Seems that the new document steps away from dedicated matching operator like __matches which we saw before and reuses instanceof instead.

Yes -- the __matches notation was always a placeholder for something, which might have been `instanceof` all along; we just weren't sure whether `instanceof` could be cleanly extended.  But, given that it can, this seems a pretty sensible path.

Does this mean that sole type name like String which is used in instanceof currently is also a pattern?

This is possible, but we don't go quite that far in the current round; instead, we say that instanceof can take a type or a pattern on the RHS.  (Related question, in the other direction: can a deconstruction pattern take a binding variable for the whole thing, as in `D(int x) d`?)

This could conflict with named constant.

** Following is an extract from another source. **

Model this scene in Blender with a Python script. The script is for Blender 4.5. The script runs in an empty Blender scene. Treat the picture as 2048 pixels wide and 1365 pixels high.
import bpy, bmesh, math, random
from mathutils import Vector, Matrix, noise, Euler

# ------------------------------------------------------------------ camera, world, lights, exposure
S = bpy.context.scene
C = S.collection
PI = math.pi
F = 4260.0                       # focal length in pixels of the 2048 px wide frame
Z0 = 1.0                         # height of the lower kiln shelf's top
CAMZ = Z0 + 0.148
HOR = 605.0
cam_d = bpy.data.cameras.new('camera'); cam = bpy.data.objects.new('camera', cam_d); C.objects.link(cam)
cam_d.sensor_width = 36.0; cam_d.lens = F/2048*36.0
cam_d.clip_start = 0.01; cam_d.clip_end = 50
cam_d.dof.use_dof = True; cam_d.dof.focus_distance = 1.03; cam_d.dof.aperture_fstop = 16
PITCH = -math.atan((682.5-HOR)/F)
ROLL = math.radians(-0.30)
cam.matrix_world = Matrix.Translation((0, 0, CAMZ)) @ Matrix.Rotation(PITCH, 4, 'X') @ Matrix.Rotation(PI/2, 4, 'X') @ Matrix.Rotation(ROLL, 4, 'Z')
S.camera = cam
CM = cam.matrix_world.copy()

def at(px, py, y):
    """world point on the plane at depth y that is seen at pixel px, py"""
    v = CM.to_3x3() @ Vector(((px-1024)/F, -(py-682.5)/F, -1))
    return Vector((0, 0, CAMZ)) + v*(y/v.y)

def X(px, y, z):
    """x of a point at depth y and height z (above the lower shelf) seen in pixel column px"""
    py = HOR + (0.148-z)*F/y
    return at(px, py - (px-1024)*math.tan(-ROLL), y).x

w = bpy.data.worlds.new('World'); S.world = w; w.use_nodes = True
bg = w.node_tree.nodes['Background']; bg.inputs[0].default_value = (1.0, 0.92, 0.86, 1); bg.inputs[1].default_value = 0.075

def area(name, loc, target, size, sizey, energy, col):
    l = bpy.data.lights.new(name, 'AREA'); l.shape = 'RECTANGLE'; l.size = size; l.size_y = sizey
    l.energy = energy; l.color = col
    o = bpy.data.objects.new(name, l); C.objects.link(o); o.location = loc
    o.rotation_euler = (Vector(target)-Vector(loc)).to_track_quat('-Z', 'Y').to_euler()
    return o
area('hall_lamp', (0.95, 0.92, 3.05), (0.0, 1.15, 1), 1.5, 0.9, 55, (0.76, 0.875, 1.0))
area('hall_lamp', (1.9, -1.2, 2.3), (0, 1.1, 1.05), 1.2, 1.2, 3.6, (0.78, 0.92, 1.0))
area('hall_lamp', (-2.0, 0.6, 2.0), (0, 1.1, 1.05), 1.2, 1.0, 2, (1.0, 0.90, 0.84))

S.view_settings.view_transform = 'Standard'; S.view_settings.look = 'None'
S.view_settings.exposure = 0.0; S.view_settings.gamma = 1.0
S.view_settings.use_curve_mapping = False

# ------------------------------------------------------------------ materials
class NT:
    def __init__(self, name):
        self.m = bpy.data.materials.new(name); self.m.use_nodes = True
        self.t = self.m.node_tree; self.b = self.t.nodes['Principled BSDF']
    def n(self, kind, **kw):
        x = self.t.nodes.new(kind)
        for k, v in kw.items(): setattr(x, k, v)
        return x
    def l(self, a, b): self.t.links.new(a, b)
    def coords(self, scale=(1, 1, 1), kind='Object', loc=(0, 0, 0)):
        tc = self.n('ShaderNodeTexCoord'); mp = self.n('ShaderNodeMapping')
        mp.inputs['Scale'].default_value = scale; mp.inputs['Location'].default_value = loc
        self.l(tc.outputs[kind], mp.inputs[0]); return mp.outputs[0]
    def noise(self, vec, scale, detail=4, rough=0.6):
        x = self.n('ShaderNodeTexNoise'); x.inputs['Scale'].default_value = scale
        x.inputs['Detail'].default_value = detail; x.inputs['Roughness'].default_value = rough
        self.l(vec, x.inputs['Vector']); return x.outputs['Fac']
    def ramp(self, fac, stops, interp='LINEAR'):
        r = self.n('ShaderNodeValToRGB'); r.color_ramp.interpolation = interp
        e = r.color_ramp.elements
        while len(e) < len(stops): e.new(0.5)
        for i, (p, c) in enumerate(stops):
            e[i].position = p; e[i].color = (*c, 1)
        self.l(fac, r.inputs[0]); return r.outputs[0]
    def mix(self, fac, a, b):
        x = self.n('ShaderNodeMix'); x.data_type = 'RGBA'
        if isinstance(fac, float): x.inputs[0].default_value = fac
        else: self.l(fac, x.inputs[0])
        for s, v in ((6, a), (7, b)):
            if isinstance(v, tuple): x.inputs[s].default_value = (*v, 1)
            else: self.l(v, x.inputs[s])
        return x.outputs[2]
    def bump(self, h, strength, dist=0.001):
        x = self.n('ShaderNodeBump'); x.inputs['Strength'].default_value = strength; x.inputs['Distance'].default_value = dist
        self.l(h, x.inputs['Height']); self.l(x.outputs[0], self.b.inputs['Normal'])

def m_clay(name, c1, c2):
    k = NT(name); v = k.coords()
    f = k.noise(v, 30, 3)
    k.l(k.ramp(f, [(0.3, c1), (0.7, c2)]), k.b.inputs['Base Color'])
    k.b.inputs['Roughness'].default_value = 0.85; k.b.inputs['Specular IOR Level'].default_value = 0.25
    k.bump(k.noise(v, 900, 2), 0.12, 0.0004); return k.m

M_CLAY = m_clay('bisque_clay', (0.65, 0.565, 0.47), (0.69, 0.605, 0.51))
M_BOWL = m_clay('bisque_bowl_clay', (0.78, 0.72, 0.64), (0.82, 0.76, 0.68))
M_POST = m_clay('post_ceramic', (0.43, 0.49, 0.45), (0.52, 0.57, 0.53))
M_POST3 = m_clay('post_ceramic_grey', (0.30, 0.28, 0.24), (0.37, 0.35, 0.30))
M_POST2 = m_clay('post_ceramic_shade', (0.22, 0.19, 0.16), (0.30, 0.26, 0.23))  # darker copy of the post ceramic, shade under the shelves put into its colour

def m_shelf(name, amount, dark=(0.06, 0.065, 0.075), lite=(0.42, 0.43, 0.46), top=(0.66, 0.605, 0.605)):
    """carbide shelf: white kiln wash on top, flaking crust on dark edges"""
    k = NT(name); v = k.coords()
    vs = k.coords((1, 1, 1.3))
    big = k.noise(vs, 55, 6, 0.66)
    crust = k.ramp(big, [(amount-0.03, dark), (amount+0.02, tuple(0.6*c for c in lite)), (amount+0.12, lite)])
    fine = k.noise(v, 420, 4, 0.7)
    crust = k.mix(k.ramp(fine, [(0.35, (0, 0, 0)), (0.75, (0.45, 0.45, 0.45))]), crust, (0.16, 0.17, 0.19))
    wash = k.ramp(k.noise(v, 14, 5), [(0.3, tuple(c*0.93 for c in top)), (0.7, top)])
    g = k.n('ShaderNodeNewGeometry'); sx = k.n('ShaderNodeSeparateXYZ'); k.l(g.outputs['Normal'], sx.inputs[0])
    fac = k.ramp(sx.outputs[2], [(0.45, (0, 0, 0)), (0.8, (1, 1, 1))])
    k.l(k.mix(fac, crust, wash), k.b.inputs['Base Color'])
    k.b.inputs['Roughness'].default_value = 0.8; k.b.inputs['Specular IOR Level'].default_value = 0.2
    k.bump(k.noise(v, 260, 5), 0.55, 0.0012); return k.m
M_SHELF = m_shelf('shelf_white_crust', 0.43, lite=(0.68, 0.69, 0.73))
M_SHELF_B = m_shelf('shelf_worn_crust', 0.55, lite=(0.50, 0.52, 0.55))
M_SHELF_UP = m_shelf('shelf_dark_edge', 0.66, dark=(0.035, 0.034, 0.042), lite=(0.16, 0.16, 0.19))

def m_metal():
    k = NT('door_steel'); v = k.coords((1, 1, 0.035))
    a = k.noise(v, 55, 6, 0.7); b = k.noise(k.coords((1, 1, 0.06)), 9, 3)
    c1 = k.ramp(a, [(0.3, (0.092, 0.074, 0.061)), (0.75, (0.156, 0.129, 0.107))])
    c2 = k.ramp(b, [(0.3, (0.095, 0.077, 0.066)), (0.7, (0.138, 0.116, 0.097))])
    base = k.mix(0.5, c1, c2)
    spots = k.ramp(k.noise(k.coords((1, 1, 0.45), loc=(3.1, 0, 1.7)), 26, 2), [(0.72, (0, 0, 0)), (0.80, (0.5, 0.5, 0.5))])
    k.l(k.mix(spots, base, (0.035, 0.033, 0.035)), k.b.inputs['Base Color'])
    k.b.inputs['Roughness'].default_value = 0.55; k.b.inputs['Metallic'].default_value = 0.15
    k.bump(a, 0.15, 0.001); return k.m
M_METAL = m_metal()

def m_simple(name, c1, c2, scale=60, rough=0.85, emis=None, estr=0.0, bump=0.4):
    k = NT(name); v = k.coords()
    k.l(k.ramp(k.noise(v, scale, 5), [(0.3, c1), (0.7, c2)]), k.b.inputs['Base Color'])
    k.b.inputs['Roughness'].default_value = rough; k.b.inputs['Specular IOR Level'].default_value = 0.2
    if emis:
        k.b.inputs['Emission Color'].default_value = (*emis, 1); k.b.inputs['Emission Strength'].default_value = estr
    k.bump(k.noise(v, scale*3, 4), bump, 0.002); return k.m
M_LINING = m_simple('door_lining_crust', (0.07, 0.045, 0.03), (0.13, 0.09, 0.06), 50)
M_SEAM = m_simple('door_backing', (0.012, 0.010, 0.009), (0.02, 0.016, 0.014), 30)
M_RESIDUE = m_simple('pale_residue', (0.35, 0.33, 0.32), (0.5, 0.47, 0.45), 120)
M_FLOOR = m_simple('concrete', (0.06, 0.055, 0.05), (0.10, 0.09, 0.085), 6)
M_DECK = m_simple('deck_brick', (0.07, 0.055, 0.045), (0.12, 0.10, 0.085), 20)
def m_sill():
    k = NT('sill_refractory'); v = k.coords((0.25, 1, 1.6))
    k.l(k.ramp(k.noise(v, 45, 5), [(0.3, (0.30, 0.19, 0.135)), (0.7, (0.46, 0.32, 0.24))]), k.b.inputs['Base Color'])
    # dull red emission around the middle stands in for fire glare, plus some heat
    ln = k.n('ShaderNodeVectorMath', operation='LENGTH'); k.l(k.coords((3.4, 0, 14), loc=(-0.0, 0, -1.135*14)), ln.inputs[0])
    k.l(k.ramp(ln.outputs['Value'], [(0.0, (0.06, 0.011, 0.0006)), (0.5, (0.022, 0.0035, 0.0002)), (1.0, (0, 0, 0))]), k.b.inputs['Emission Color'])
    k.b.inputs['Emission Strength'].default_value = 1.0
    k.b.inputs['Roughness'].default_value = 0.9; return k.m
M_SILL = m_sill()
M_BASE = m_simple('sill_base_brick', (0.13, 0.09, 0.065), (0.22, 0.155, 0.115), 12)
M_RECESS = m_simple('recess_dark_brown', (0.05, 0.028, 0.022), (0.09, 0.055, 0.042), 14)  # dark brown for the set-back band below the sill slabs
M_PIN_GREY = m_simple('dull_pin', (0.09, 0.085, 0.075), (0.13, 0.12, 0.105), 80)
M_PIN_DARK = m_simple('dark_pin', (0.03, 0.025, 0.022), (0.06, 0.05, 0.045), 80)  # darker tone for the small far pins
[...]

E. g.:

class Test {
  static final int String = 5;

  void test(Object obj) {
    if(obj instanceof String) {
      // obj == 5 or is a string?
    }
  }
}


We'd have this problem even more broadly if `T` were a pattern; is

    case String:

a type pattern, or a constant pattern?  At least now, we only have to deal with this ambiguity in `instanceof`.  And, it might not be unreasonable to restrict the set of patterns you can put on the RHS of an `instanceof`; constant patterns on the RHS of instanceof would only be there "for completeness".  So we could restrict the grammar to be:

    <id> instanceof ( <type> | <type pattern> | <deconstruction pattern> )

and this problem goes away.  (Saying `x instanceof 3` is kind of silly; you could just say `x == 3`.  Same for `var` and `_` patterns.)  And the result is that all these patterns are type-based, which is clearly in the mission of `instanceof`.

If not, we have a problem where the grammar might simply accept an identifier, and then type checking will have to do more work before we know what the construct means.  (This happens too with things like `a.b.c`; any of those dots could be about field access, or package membership, or nested membership; we parse it now and sort it out later, according to some set of rules.)